Speaking to the Inishowen Independent Mr. Doherty who with his brother Martin keeps 1,000 pigs on their farm in Clonmany, admitted that if the market does not get moving again pig producers would be facing serious difficulties.
“The whole thing moves in a certain way, we have around 60 pigs born every week and we’d sell around 60 pigs a week to make space for them. But if we can’t sell on our pigs it will only take a short while before we have a serious backlog.”

Supermarket shelves were emptied yesterday of pork products. Not alone will that mean producers have to find space for extra pigs on their farm, they will also have to absorb the costs of extra feedstuffs to feed them.
“Within two weeks the whole industry will be in crisis unless urgent steps are taken to get the markets moving again.
Until that happens there will be a huge backlog that will leave farmers wondering what they are going to do with all these pigs.”
Mr. Doherty who said he believed the Irish housewife would be quick enough to regain confidence in the pork industry, said he was not as sure if the same could be said of the export market.

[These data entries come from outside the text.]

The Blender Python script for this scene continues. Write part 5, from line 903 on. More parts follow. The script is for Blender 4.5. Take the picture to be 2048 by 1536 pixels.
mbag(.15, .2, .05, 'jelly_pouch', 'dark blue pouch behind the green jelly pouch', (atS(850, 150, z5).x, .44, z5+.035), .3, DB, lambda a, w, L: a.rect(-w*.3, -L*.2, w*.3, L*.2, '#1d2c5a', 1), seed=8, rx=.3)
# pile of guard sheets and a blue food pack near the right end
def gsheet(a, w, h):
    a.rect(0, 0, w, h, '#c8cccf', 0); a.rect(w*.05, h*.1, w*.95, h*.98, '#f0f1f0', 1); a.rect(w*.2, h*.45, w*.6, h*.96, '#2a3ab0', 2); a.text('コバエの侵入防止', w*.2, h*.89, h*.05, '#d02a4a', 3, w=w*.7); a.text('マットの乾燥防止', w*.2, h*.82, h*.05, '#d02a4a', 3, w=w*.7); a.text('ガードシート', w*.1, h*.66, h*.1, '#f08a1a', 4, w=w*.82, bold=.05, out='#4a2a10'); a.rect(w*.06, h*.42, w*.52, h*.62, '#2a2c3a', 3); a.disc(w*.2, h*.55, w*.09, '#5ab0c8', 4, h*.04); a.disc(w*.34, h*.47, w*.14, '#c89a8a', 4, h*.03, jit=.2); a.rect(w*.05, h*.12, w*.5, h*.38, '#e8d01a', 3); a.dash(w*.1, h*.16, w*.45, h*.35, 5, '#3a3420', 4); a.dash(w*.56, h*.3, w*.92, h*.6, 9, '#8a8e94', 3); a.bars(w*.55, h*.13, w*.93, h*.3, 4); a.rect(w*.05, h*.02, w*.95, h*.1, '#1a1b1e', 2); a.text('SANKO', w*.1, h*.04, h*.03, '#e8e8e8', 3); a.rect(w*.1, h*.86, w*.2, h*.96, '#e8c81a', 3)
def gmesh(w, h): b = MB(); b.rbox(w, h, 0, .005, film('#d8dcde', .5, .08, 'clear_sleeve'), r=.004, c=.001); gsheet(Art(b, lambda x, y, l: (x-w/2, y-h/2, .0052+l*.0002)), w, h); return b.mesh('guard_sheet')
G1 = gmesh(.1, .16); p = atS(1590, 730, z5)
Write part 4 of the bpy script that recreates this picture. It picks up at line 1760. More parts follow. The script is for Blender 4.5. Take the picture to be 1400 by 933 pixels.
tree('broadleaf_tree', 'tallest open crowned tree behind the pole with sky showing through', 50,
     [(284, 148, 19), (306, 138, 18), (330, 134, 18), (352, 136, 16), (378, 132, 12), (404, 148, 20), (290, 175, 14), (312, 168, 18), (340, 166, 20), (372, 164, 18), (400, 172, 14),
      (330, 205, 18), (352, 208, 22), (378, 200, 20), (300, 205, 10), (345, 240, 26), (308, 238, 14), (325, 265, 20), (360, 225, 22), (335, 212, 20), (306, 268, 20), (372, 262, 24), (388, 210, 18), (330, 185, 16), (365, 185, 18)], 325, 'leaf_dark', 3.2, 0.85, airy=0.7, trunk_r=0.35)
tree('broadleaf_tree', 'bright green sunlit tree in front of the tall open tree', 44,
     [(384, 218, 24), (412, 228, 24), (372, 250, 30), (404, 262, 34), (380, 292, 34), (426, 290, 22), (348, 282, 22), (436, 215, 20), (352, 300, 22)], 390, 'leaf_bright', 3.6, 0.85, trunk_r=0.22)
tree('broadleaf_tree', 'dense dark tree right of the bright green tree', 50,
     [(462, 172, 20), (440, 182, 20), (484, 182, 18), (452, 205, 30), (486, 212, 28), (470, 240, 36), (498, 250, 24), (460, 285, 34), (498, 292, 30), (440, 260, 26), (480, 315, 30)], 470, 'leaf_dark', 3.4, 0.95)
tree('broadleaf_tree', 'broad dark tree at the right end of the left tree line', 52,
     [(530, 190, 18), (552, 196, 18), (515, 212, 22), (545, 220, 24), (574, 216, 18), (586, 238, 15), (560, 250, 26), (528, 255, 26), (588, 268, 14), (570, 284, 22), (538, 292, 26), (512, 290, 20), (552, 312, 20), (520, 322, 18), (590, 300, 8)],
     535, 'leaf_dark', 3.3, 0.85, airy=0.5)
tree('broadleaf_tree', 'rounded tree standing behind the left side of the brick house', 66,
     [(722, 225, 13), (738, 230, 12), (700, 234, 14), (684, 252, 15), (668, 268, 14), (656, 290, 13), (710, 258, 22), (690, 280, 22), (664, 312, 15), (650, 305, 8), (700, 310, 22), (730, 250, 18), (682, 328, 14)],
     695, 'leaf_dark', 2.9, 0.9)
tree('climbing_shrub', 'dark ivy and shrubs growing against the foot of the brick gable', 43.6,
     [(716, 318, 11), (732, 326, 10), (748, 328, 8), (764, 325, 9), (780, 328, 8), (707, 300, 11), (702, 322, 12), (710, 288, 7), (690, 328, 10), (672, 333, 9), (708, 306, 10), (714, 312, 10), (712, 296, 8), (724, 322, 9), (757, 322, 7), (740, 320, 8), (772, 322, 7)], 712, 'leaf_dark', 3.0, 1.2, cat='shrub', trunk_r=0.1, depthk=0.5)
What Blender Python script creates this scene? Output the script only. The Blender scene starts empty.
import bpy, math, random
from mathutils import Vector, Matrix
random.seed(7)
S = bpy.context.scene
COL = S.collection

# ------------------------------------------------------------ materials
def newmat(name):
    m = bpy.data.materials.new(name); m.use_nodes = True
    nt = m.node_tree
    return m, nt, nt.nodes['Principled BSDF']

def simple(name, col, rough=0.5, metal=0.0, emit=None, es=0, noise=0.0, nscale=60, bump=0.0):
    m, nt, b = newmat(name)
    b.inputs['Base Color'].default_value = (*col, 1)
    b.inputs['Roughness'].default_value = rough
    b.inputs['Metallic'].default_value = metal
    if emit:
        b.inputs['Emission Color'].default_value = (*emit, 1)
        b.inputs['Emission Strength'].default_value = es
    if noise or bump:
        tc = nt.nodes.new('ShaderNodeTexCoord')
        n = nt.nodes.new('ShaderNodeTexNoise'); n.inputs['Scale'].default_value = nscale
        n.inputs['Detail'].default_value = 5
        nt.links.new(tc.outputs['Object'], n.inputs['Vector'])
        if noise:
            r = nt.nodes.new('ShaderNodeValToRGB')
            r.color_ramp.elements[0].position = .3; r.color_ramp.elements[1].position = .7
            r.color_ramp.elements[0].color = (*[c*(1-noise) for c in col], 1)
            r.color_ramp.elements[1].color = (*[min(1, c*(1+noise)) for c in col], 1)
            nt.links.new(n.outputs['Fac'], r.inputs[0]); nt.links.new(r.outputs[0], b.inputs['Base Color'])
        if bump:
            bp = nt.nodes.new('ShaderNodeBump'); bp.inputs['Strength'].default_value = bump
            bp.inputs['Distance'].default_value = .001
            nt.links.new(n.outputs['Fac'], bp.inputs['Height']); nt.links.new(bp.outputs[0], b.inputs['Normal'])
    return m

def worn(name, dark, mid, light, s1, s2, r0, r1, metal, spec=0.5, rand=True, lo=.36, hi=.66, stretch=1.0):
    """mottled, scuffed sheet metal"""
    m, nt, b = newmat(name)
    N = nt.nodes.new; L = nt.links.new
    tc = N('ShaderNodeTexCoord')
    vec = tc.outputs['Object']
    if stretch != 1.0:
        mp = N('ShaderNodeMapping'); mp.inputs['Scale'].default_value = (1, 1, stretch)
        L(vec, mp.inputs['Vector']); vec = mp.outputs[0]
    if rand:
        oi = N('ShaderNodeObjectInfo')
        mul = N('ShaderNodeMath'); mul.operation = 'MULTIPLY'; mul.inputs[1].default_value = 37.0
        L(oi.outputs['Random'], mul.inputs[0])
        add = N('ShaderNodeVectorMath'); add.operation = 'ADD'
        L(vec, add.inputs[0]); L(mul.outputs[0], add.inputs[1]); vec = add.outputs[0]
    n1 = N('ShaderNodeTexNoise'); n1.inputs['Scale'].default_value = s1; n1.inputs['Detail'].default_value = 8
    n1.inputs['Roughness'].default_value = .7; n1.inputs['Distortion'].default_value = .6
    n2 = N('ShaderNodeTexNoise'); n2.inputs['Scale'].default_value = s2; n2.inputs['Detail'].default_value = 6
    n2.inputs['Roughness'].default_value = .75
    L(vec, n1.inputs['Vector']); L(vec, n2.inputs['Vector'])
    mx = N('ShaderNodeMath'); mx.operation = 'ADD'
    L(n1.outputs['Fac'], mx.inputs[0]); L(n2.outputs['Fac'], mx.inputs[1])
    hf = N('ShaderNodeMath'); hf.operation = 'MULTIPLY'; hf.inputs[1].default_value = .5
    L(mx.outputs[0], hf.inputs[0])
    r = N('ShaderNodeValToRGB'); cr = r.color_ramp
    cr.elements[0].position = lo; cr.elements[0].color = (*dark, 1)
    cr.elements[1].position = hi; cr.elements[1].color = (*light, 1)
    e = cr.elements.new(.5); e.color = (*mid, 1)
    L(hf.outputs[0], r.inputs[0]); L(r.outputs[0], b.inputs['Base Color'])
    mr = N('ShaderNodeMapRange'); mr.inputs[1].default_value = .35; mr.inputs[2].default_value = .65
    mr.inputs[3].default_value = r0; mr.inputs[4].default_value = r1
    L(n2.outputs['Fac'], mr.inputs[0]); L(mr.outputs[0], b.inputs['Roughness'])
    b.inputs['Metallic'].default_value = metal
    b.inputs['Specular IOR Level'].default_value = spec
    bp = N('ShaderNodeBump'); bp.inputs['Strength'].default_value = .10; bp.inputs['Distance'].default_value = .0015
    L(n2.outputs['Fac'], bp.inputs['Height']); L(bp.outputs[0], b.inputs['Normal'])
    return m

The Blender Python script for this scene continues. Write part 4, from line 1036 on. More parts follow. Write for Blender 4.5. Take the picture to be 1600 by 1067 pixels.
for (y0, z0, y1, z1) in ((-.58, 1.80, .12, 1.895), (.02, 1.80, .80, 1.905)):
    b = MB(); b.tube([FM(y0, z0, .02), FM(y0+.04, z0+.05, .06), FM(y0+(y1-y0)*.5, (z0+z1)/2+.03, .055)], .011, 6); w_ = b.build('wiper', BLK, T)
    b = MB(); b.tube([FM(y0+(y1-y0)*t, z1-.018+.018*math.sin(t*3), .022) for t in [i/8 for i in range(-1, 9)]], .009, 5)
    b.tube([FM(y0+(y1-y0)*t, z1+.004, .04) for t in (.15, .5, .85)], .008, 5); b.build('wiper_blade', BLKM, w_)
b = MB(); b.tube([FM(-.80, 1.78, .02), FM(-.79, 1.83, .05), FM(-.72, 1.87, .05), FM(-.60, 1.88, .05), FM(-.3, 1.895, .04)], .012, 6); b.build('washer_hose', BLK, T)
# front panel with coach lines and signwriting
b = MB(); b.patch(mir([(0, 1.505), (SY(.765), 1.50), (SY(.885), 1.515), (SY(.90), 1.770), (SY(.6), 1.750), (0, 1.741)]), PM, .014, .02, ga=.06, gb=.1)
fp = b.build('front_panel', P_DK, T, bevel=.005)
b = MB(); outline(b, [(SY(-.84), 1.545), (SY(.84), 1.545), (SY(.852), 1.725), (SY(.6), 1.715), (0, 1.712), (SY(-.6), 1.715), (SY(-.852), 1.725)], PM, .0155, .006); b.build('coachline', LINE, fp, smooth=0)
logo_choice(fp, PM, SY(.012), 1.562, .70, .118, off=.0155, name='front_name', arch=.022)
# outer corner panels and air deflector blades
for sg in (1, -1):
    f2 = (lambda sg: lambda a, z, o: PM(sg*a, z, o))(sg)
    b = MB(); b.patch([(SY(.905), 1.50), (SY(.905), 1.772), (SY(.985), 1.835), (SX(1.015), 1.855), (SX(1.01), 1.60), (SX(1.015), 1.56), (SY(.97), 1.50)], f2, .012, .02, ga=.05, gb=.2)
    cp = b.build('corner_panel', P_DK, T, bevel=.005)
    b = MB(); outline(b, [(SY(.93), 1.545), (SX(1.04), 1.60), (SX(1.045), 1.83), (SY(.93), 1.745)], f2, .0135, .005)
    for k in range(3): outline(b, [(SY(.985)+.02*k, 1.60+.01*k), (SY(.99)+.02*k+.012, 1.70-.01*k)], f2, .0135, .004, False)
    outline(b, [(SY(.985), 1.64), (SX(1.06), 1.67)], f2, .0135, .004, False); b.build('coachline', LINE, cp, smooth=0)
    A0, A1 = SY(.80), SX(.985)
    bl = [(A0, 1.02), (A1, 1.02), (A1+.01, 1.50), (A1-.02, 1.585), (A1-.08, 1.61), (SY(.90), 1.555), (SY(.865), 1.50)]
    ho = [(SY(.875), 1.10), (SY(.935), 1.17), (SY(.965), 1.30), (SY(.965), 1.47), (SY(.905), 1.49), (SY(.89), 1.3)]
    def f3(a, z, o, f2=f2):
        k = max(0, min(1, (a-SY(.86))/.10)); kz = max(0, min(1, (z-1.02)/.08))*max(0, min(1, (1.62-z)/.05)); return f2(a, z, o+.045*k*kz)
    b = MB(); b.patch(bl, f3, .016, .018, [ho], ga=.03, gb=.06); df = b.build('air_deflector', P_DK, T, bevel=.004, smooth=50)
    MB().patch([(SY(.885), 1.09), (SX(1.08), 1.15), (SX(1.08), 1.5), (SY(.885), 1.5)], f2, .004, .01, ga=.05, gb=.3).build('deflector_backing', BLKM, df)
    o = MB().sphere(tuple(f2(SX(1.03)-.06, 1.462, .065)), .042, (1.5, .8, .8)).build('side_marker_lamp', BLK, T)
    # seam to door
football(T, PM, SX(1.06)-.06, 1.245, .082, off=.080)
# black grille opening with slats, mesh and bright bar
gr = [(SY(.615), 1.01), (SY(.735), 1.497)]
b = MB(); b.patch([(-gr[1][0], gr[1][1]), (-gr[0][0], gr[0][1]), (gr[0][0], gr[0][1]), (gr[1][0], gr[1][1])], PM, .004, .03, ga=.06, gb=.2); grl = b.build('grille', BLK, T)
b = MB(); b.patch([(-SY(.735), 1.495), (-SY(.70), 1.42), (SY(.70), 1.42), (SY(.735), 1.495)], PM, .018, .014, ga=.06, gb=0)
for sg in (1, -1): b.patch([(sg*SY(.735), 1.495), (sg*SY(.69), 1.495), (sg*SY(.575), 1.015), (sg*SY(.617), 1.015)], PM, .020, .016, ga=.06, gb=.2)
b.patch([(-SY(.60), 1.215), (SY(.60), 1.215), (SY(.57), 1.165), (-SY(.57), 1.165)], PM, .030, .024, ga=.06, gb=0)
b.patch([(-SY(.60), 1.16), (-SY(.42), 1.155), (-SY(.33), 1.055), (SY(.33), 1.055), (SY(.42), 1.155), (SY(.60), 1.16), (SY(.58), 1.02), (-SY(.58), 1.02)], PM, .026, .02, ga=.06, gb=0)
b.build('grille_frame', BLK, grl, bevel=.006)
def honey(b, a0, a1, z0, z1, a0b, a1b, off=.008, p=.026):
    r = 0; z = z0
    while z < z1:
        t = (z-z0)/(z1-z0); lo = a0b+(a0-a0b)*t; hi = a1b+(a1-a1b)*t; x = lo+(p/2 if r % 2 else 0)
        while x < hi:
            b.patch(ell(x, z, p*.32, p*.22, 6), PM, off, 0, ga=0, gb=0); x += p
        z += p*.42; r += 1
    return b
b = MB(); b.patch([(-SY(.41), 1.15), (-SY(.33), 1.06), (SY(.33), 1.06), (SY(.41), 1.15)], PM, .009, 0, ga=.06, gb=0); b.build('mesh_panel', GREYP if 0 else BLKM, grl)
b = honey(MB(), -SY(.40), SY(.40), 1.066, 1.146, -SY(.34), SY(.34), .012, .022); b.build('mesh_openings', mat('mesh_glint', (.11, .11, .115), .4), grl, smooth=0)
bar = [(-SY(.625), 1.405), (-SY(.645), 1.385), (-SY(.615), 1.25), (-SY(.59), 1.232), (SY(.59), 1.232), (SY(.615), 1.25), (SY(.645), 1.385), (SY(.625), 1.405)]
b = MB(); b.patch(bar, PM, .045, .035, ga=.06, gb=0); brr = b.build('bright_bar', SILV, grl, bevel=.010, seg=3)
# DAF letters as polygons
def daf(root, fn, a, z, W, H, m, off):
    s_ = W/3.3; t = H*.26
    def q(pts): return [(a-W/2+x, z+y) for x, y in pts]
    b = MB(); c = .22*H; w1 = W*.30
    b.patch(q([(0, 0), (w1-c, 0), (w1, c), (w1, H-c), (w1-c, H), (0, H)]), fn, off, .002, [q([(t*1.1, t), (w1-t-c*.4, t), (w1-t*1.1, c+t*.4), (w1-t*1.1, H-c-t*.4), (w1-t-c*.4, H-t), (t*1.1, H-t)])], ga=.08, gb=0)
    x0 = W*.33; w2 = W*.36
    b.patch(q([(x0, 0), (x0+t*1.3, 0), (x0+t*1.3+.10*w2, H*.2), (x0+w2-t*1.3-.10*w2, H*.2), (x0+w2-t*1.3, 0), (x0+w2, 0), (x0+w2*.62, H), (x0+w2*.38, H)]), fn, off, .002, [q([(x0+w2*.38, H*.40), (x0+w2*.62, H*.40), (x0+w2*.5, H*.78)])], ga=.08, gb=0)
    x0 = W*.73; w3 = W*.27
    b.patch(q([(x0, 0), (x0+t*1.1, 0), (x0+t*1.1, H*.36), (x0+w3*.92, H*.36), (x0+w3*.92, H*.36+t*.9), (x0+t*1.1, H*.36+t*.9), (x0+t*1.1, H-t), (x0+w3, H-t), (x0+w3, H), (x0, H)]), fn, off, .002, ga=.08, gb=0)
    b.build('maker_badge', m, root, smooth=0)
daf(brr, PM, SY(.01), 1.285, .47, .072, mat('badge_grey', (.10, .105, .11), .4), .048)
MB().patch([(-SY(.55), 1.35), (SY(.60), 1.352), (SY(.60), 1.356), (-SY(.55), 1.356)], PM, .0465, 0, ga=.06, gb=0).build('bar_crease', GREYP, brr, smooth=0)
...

“All of a sudden the people we export to have no confidence in our product and we need to do all we can to address that as quickly as we can. Producers really depend on the export market and we need the government to do everything necessary to ensure that the factories do not collapse because if they collapse then producers will be left with pigs and nowhere to sell them.”
The local farmer added that a collapse in the industry would have devastating knock-on effects that could see producers, hauliers, millers and factory workers all out of work.
“In Belgium a few years ago there was a similar problem and it cost around €1 billion, people in the industry here are wondering who is going to pick up the tab? Somebody is going to have to because if the factories are left to take the hit and they don’t manage to survive that the whole industry could go into meltdown.”
As shops across the peninsula removed all pork products from the shelves yesterday HSE officials were understood to have visited a number of premises to ensure that shops were complying with the order.
However at least one local shop will be able to supply fresh Irish pork to its customers the Inishowen Independent learned yesterday.
Dominic O’Donnell of O’Donnell’s Premier Meats in Ardaravan Square, Buncrana, confirmed that he has been given a green light from the Food Safety Authority of Ireland (FSAI) to sell fresh Irish pork.
“I have a written guarantee from my supplier that none of their pigs were fed from the contaminated sources and following that the FSAI have given me the go-ahead to sell my products,” he confirmed yesterday evening.